April 23, 2014

Architecture

Wright's Stuff

Anne Kerr is trying to restore the biggest collection of Frank Lloyd Wright buildings in the world -- keeping them as working parts of a college and not museum pieces.

Amy Keller | 10/1/2007

Modernity

Wright had already made a name for himself by 1938, when he received a telegram from then-FSC President Ludd Spivey. Undaunted by Wright’s reputation, Spivey fearlessly asked the architect to consider building a “great education temple” on 100 acres of orange groves in Florida. Wright, legendary for both his ego and his talent, wasn’t put off by Spivey’s audacity, sensing a kindred spirit in the charismatic, ambitious college president with grandiose plans. The architect accepted the challenge to build the “first uniquely American campus.” “I think he wanted to leave behind a legacy for himself,” says James Rogers, chairman of Florida Southern’s department of art and art history.


"I don’t see how we can consider ourselves as civilized, cultured people if we live ignorant of the nature of our
environment; if we do not understand what we do to make it. Where the buildings that we live in are false, where they do not represent truth and beauty in any sense, where they are merely stupid or merely copying something that’s not understood, we have no true culture."

— Frank Lloyd Wright, founders week address at Florida Southern College, March 3, 1950

Wright, then 70, visited Lakeland. For $13,000, he drew up plans for 18 structures, including a chapel, library, classrooms and a planetarium. As a focal point for the campus, Wright envisioned a giant circular pool ringed with jets that would spray water 75 feet into the air, forming a hemispherical dome of water nearly 160 feet in diameter. The “Water Dome” would symbolize the fountain of knowledge, the journey of the students attending Florida Southern. Meanwhile, to shield students from the oppressive sun and frequent summer rains, he connected his buildings with a mile and a half of covered walkways, which were cantilevered and supported by columns meant to represent abstract orange trees.

A leader in organic architecture — a design philosophy that involves blending structures into their surroundings and using natural materials whenever possible — Wright designed buildings of a modest height. The only tall structure on campus is the Annie Pfeiffer Chapel, a towering building that students have nicknamed the “bicycle rack in the sky” because of the intricate wrought iron work atop its skylights.

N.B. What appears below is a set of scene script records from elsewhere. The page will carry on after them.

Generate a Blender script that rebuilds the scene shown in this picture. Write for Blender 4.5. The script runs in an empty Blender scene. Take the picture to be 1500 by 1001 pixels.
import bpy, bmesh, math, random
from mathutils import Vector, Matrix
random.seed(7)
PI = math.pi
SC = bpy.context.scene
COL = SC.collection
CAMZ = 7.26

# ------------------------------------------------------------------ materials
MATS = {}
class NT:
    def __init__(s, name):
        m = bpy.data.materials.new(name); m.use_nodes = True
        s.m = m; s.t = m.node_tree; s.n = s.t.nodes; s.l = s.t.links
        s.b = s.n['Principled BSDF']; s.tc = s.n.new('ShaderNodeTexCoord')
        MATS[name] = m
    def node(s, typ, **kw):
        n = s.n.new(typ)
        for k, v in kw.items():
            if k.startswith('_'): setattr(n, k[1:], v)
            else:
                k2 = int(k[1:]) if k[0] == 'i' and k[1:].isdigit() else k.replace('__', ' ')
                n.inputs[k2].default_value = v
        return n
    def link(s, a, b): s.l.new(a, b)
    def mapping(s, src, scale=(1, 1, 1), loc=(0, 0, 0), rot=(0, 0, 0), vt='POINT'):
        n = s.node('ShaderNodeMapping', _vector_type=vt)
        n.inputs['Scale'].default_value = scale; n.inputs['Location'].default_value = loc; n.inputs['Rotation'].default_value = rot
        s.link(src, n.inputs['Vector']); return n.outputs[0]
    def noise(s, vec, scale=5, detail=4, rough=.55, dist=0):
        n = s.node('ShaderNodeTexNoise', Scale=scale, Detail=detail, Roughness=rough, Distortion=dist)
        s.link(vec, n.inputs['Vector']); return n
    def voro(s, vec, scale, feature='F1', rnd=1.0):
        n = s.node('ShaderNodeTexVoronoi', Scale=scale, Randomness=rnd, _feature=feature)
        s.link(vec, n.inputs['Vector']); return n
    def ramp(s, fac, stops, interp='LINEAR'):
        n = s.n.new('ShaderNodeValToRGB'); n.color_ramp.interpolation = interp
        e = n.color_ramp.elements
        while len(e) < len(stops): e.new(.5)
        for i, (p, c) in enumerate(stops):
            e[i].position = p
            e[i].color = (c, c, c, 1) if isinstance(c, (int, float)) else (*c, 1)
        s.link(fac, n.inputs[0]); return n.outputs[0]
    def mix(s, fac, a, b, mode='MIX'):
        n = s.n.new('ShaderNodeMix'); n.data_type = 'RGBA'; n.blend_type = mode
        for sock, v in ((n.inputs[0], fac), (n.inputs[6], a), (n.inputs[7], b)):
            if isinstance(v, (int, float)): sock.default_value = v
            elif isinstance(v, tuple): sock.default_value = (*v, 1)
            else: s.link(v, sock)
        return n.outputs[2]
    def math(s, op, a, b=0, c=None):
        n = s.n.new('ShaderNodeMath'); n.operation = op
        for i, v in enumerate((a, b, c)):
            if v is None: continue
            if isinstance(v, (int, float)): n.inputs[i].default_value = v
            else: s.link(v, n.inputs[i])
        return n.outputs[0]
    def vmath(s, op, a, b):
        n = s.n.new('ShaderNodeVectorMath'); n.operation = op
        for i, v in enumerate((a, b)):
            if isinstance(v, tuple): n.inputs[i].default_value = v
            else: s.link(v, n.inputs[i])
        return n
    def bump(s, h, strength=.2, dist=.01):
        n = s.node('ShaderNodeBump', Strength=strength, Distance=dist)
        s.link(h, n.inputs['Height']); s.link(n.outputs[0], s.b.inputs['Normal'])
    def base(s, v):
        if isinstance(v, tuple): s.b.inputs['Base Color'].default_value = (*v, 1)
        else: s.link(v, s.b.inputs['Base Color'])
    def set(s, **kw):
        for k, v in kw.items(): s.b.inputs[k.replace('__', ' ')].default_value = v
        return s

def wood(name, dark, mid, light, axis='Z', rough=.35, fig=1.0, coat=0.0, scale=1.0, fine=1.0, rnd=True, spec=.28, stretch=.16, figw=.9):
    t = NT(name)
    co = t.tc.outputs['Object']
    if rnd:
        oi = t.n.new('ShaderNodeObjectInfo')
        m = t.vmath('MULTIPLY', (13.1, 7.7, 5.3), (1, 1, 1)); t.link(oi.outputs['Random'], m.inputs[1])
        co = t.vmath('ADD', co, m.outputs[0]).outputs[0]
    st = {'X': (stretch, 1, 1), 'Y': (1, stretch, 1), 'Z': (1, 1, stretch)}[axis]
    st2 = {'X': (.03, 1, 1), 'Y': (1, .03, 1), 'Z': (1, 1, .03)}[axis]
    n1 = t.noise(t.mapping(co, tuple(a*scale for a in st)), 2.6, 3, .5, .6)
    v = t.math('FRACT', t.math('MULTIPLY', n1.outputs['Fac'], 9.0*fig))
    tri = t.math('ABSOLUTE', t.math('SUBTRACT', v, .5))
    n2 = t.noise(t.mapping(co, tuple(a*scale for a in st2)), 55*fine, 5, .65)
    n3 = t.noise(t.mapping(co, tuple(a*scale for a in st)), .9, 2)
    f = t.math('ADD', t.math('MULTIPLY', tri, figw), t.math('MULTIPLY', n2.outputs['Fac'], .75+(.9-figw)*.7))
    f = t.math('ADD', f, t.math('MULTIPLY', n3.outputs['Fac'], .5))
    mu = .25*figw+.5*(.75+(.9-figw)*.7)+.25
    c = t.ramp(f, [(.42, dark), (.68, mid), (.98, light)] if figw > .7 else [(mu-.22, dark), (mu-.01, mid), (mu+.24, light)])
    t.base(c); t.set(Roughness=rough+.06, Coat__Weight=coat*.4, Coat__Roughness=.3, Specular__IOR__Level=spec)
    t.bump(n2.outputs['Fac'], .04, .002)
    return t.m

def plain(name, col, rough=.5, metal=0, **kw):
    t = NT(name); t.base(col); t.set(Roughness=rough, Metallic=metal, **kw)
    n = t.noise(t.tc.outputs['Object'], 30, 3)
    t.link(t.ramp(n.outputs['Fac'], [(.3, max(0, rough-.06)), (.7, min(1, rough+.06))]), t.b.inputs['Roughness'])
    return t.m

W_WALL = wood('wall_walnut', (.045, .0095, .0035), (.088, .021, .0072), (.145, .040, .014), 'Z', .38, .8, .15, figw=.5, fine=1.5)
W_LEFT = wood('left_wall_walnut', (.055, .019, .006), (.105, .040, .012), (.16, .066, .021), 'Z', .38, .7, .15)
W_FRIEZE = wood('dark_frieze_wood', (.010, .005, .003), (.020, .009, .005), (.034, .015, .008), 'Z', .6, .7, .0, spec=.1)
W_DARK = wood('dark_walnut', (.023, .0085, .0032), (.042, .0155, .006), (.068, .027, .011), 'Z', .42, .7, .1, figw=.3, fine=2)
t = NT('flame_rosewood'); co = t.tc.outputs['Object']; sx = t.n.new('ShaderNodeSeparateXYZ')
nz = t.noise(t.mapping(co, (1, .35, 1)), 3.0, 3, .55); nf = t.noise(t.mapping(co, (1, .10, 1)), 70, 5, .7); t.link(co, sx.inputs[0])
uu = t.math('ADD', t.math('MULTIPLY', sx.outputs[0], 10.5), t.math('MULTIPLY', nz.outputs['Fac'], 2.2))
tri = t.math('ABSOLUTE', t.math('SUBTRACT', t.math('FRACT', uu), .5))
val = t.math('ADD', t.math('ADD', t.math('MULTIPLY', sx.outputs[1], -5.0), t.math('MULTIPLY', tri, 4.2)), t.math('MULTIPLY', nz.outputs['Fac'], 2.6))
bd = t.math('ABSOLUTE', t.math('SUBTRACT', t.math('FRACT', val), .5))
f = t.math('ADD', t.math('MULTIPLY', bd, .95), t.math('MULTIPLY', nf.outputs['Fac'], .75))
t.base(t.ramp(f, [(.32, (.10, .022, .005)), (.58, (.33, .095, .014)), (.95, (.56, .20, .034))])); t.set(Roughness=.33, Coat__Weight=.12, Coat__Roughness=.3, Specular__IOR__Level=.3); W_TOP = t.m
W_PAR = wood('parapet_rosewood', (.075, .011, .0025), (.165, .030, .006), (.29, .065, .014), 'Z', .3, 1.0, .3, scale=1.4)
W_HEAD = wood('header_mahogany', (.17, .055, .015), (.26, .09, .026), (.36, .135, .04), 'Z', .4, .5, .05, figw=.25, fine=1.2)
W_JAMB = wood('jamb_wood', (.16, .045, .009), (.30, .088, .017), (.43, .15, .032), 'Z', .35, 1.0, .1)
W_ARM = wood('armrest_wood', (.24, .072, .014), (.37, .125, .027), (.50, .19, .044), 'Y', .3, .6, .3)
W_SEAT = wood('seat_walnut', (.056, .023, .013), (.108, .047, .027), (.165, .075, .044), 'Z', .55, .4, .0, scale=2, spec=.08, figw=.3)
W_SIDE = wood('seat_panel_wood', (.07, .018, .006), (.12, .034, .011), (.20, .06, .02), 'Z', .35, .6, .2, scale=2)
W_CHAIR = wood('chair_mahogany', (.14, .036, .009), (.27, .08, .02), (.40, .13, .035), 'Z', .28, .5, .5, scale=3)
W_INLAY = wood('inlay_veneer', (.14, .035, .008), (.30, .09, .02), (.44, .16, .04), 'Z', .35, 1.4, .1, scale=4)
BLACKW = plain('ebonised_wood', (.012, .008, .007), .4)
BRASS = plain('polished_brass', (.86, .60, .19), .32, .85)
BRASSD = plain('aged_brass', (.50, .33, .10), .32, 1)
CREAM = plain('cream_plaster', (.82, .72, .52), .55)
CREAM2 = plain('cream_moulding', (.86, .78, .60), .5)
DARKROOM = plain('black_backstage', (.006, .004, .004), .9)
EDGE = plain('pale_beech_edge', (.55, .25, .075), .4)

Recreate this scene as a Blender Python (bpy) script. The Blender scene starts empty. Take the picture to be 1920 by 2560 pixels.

In the aftermath of the Great Depression, with money tight, Spivey enlisted students as construction workers on the buildings, offering them tuition in exchange for their labor. During World War II, female students finished the E.T. Roux Library on their own, using an elaborate system of pulleys to cart heavy loads of concrete up to the second floor. In 1958, 20 years after Wright began designing the campus, the Polk County Science Building was finished, the 12th and final Wright building to be constructed.